A block of data
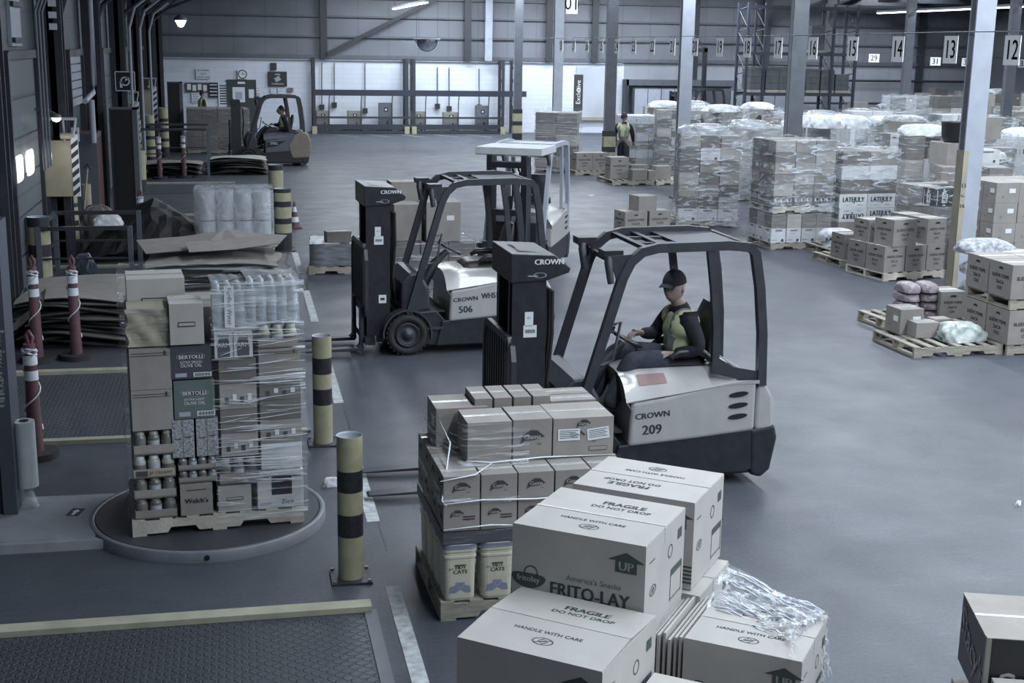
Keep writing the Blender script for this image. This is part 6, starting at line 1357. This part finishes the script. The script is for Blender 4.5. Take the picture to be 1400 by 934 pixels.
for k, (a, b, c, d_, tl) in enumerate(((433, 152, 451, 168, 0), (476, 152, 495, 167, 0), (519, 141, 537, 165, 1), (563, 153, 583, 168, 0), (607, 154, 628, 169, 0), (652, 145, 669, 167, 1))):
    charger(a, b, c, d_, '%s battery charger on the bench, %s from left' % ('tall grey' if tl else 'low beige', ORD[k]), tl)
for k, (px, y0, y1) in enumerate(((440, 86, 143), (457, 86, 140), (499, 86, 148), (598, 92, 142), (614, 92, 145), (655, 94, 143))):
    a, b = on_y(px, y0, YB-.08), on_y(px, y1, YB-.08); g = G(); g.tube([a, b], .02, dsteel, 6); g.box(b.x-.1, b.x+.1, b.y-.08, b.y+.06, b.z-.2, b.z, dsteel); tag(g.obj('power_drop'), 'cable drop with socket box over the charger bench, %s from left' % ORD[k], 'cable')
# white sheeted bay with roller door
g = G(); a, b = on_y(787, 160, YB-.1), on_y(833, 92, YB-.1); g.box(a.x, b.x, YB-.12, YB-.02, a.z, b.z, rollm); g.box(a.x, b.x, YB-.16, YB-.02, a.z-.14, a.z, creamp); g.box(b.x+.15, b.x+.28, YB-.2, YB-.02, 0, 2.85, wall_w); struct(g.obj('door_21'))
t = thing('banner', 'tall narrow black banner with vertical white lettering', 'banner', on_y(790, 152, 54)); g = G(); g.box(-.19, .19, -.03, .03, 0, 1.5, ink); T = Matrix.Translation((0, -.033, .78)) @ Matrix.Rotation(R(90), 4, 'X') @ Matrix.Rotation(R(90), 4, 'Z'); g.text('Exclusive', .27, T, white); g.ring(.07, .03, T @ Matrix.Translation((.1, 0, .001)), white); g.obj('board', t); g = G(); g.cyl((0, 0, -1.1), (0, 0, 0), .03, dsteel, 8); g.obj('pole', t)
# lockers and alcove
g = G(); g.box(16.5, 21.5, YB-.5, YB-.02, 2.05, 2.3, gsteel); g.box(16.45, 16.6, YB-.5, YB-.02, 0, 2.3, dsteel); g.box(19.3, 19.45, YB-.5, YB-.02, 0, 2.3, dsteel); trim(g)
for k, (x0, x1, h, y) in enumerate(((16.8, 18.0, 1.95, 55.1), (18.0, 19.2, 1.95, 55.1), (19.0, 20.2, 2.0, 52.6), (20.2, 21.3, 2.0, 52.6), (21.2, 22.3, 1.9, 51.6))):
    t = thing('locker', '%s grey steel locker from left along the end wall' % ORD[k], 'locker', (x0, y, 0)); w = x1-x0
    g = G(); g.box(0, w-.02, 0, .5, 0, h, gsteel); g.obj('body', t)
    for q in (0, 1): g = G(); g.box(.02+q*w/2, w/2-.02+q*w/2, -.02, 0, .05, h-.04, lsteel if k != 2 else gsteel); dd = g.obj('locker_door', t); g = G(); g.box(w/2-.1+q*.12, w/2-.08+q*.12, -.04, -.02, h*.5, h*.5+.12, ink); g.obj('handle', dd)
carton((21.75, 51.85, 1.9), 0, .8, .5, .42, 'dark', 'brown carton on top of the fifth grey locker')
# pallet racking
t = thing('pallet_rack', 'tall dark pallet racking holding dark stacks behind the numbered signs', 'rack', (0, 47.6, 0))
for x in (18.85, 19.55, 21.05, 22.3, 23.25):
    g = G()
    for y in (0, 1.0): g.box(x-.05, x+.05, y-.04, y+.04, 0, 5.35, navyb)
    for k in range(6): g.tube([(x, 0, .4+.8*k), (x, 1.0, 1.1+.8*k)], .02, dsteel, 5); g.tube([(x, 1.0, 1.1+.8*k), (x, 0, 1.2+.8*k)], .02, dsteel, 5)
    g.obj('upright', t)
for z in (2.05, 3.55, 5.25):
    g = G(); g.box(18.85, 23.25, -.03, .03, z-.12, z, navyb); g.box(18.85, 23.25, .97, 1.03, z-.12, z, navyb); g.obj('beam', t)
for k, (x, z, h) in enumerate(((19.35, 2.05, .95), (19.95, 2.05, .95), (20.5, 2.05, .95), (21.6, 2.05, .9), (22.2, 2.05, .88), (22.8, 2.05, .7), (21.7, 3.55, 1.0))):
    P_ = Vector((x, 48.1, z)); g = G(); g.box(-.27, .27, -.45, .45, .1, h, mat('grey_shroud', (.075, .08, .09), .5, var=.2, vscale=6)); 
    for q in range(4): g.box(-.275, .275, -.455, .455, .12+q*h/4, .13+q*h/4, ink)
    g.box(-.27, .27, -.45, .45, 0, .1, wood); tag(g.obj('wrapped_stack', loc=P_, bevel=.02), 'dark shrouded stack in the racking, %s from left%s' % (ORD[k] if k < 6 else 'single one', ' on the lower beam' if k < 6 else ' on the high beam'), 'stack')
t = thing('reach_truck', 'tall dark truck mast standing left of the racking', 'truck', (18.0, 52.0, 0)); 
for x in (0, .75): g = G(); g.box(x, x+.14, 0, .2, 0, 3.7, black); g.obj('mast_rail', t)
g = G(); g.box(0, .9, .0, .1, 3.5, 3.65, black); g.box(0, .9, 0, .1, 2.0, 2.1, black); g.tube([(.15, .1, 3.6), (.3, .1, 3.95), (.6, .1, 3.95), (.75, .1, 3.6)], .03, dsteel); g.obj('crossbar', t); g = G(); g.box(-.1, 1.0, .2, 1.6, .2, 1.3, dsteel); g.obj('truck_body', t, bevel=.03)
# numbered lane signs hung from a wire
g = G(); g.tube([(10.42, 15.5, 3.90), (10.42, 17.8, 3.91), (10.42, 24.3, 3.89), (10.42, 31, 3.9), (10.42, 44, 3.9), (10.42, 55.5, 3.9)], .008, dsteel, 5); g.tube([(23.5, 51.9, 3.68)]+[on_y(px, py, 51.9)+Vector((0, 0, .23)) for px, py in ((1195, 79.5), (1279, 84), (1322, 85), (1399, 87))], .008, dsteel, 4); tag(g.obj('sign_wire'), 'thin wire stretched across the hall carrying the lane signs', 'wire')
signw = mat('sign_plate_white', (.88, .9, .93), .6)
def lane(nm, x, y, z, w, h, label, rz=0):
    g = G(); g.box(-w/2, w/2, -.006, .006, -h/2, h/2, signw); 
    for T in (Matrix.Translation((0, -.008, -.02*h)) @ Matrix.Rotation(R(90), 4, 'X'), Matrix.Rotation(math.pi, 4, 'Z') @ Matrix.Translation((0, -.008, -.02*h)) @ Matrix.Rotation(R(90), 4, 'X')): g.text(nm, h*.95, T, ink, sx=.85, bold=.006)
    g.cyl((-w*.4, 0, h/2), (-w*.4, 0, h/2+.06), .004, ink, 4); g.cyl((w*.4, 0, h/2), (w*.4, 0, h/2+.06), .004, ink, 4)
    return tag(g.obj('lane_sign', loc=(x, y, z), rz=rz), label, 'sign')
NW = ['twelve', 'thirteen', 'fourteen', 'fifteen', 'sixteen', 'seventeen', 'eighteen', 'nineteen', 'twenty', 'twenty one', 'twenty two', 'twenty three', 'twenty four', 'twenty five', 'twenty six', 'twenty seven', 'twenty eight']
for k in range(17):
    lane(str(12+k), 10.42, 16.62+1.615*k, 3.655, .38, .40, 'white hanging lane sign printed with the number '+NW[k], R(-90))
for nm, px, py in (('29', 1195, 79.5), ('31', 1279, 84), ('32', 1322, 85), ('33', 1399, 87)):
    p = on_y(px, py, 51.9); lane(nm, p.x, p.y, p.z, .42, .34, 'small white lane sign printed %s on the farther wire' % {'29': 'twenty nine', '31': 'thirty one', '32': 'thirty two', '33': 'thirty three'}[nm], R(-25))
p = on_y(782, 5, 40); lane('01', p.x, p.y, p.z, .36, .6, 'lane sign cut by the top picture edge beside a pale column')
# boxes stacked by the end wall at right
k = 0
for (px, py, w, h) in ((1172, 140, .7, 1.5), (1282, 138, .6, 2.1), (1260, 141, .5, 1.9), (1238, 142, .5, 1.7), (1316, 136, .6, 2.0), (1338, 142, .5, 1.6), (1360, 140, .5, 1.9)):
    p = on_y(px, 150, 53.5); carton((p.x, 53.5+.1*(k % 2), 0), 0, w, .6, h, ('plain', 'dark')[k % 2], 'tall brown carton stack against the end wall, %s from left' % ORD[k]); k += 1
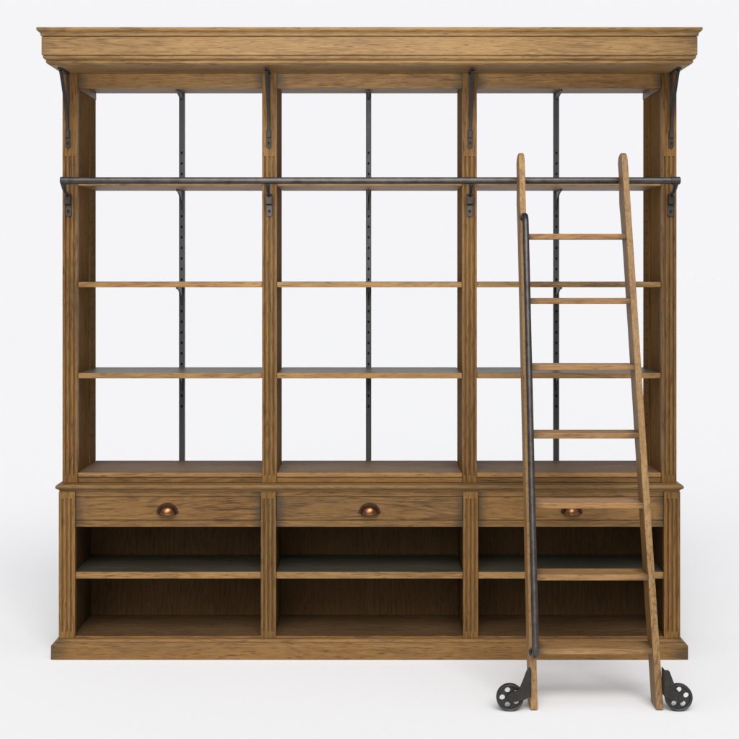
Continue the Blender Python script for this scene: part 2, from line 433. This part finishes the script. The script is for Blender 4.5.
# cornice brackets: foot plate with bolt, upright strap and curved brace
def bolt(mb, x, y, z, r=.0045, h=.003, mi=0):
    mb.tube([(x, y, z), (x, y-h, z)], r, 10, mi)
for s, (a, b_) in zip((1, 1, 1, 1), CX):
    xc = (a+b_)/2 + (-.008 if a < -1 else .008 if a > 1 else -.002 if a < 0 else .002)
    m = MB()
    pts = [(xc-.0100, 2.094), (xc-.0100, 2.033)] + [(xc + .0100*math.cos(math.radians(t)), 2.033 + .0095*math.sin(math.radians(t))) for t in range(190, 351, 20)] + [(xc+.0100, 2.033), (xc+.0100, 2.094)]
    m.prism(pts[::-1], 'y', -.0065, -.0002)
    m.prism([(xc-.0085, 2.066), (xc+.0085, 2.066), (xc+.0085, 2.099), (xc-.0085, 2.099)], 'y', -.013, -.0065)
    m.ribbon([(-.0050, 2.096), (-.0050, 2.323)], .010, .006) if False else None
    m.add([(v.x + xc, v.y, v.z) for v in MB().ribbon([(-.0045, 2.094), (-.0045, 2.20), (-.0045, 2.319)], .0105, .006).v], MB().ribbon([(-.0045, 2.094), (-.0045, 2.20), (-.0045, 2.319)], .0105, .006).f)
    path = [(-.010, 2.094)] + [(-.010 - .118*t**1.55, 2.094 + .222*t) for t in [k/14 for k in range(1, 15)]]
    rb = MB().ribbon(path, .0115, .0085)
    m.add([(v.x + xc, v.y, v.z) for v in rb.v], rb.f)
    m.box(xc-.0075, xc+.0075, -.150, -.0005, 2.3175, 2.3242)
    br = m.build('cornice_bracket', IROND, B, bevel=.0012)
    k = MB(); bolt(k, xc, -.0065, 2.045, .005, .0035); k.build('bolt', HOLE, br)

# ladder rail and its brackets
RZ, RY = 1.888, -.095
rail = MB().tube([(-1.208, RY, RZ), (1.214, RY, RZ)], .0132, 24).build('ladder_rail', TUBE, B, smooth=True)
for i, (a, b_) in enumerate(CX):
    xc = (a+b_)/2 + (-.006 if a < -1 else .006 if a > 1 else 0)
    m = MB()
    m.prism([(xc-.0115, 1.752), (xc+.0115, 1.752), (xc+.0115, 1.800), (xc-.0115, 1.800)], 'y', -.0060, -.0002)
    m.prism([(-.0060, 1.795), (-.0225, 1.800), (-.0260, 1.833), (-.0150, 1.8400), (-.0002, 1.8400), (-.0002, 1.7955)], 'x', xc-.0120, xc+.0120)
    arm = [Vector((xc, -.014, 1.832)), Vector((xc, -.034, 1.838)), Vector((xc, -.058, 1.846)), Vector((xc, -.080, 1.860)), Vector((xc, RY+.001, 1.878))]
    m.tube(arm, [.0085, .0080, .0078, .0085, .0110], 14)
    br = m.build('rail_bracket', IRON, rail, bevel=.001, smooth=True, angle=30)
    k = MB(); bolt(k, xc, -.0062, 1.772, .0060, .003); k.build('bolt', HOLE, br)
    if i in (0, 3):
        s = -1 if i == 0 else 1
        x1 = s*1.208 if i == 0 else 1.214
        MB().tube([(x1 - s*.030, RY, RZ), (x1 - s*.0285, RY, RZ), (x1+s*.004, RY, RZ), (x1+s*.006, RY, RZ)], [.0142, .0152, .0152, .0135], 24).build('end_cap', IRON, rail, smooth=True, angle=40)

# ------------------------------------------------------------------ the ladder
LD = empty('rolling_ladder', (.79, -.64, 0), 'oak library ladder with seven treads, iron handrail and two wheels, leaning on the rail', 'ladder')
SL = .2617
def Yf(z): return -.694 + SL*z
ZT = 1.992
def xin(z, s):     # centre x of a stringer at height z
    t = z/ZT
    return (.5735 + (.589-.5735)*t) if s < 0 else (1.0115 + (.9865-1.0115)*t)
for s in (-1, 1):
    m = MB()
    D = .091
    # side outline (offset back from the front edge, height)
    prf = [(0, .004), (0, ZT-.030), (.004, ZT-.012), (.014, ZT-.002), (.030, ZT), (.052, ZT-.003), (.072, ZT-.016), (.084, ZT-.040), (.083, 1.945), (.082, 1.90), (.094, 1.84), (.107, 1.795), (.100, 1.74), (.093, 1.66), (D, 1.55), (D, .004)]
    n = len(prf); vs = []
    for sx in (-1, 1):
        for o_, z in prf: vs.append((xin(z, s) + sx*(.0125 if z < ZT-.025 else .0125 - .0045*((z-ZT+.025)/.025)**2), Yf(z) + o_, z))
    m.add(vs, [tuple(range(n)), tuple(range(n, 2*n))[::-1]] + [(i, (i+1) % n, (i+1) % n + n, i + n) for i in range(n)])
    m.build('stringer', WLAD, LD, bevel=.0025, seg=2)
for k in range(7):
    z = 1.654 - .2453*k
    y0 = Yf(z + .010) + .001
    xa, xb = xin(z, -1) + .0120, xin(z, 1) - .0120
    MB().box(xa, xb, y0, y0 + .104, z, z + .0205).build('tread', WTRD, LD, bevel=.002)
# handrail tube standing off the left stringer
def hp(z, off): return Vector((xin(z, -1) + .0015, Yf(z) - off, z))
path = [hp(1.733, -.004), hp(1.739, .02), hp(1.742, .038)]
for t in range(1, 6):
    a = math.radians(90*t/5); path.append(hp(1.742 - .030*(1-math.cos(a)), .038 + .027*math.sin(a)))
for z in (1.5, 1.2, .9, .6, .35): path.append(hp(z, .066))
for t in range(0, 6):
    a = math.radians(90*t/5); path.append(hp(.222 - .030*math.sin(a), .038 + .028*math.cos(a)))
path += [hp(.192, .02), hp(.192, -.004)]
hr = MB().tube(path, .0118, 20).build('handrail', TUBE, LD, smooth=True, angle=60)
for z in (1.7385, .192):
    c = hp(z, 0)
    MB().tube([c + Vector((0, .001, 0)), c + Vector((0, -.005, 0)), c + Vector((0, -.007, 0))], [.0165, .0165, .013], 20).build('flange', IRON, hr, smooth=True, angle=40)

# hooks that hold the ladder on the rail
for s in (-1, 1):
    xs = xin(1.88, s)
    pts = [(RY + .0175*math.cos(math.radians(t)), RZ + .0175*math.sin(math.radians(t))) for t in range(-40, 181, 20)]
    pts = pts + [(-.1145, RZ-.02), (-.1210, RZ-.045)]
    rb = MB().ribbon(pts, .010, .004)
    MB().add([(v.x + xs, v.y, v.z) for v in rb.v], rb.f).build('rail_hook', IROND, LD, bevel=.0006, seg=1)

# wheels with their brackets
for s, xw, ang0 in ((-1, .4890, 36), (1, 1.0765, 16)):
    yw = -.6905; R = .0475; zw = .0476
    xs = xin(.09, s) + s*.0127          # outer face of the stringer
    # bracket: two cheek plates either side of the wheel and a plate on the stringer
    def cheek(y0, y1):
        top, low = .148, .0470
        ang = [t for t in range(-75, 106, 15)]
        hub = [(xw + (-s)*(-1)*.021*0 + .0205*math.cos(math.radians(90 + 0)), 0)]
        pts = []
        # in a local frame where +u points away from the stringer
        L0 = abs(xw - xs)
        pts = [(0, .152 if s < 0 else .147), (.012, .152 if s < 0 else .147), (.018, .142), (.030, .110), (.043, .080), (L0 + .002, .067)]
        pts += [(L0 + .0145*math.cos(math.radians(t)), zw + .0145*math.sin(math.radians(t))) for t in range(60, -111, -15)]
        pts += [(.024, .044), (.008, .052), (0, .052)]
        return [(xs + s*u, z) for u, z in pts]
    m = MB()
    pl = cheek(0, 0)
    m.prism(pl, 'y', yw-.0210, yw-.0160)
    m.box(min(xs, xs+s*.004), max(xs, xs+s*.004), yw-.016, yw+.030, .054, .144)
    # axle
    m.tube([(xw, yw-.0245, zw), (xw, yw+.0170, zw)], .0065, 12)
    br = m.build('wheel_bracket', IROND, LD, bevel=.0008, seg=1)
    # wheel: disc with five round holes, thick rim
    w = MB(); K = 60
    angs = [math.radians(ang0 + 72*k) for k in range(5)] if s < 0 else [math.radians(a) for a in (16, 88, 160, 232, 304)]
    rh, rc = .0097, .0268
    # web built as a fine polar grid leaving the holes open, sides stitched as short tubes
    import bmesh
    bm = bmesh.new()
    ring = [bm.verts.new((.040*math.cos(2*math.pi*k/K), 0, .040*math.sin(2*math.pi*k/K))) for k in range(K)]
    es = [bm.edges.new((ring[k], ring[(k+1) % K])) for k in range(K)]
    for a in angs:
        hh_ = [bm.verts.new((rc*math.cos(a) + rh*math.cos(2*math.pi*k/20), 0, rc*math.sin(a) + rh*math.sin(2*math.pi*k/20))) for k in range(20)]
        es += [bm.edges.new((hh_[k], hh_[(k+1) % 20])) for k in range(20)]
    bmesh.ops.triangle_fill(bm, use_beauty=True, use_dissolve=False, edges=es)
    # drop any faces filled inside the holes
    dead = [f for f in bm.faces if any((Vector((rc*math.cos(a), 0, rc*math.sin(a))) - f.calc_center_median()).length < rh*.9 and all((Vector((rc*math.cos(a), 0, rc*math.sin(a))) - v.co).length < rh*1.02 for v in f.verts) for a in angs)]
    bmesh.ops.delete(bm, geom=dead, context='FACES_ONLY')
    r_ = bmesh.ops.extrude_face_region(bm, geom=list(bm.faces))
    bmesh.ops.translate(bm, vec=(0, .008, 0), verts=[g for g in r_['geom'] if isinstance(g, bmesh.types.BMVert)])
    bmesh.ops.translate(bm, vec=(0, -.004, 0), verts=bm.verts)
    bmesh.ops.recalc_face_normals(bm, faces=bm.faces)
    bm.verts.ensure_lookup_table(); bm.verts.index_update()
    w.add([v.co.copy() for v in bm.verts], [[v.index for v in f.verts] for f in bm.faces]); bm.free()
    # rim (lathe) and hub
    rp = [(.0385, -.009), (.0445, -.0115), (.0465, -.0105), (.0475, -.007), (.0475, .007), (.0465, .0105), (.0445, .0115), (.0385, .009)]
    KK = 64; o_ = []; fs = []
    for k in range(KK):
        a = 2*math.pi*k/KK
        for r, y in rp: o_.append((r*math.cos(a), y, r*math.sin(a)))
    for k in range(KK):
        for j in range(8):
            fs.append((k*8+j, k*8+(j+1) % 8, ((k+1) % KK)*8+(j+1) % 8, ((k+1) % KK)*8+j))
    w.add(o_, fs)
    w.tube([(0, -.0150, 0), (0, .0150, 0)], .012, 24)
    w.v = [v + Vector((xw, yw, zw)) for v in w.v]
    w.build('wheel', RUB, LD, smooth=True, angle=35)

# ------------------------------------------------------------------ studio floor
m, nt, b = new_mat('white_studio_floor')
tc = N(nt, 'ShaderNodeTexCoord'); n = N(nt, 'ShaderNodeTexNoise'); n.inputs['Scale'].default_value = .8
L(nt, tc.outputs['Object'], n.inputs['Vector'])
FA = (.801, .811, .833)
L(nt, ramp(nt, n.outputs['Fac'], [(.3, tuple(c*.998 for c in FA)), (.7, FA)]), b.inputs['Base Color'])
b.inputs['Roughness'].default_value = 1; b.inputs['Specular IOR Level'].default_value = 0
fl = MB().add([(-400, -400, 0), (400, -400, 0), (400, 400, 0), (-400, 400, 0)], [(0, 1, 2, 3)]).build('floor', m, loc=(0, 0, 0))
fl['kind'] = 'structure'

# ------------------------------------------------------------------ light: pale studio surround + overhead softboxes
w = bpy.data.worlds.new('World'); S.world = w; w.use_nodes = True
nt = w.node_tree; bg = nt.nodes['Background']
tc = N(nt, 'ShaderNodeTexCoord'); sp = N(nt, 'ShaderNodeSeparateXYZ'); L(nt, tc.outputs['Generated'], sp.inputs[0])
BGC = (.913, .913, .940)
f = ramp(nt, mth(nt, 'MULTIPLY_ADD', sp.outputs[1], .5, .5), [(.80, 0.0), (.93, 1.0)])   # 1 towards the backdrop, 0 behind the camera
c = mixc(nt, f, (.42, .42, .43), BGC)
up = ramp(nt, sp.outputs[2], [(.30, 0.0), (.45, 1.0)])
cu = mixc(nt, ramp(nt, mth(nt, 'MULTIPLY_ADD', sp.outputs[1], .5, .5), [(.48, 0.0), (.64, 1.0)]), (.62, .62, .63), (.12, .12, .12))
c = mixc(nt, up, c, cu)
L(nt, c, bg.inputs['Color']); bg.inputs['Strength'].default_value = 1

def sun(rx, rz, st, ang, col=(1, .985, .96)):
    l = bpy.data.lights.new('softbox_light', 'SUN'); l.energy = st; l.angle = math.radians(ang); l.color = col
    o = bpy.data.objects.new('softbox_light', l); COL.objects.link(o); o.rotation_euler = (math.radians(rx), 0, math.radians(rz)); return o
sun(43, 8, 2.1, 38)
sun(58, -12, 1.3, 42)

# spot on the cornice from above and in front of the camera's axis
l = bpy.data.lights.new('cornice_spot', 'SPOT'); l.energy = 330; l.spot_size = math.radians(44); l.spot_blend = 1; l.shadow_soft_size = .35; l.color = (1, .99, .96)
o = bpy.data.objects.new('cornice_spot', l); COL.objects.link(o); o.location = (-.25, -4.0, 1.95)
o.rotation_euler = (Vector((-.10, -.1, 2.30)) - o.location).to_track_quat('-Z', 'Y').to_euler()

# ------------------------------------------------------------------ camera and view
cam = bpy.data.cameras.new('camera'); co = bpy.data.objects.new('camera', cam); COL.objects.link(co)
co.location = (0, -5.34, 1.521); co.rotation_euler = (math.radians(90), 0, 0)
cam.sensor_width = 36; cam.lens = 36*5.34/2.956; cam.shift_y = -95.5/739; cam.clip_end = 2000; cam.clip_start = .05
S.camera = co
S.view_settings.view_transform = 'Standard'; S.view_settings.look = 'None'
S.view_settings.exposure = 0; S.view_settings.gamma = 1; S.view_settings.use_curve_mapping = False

*PROBLEM*
Report the number of lines of the listing above that hold the string "This", with no other text.

*RESULT*
2